I've outlined the routes below. The first one reads a message (containing an ID) from MQ1 and produces N-messages (expected to be in thousands) in MQ2 based on what it finds in a database for that one ID (db is not shown here). The messages produced in MQ2 have a type field defined, and based on that the choice element filters the messages to put them in the right MQ. Then each MQ(3,4,5) is processed by it's own processor (ProcessorMQ3,4,5). Once that's done, they output the result of the processing to MQ6 and ProcessorMQ6 reads the result and updates the database (also not shown).

Route 1: [Start]--->[MQ1]--->[ProcessorMQ1]--->[MQ2]

Route 2: [MQ2]--->[Choice]--->[MQ3,MQ4,MQ5 based on header value]

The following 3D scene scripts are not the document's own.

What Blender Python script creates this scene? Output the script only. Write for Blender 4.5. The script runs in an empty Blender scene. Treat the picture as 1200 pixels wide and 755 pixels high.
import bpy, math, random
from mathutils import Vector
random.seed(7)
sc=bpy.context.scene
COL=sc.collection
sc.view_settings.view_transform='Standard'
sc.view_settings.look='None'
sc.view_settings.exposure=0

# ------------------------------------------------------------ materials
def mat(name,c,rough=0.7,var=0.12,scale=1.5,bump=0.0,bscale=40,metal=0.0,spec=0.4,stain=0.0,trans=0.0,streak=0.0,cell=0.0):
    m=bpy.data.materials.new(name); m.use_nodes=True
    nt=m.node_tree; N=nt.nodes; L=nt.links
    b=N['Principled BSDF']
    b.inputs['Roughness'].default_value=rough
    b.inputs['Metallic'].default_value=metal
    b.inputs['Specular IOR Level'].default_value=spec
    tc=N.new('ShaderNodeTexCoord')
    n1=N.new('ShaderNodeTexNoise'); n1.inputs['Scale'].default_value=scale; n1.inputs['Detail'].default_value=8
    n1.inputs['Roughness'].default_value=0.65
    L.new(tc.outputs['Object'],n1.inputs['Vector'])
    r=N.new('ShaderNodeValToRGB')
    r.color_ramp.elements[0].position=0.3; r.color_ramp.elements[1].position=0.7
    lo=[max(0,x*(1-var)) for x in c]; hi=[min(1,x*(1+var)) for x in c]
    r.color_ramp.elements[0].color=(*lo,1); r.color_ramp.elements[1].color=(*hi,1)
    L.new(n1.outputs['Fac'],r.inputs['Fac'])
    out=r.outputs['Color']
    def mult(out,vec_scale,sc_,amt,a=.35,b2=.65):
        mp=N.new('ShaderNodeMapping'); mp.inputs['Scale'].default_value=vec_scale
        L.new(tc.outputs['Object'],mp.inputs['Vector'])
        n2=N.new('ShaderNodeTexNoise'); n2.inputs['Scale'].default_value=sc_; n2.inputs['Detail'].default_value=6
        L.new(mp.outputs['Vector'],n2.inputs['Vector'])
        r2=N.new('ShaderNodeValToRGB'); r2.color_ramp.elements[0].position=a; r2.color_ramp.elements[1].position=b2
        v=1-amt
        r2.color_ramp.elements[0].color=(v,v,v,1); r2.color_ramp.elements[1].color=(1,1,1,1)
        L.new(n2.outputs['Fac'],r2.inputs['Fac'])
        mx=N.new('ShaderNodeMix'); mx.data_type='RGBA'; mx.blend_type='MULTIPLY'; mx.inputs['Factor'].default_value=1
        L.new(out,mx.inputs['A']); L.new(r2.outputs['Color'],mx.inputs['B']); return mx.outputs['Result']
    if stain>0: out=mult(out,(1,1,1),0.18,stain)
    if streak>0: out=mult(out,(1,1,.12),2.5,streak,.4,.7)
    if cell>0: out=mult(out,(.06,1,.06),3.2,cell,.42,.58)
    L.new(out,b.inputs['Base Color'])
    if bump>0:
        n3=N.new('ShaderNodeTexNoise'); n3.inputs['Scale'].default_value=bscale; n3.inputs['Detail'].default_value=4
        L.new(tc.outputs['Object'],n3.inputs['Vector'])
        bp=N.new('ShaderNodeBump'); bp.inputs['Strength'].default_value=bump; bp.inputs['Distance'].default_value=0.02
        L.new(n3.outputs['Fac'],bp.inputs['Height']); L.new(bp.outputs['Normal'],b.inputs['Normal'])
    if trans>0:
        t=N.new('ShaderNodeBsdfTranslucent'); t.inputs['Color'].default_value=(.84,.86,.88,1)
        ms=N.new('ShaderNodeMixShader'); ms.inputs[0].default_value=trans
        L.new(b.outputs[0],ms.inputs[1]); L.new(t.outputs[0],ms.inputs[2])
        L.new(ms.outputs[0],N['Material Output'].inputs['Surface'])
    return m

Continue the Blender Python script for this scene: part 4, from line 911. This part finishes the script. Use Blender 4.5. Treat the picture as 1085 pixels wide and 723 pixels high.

Route 3: [MQ3]--->[ProcessorMQ3]--->[MQ6]

Route 4: [MQ4]--->[ProcessorMQ4]--->[MQ6]

Route 5: [MQ5]--->[ProcessorMQ5]--->[MQ6]

Route 6: [MQ6]--->[ProcessorMQ6]--->[End]

Is there a way to do this using one route or am I doing this correctly? I will need to introduce 10 more "types" so the range MQ3-5 will increase by 10.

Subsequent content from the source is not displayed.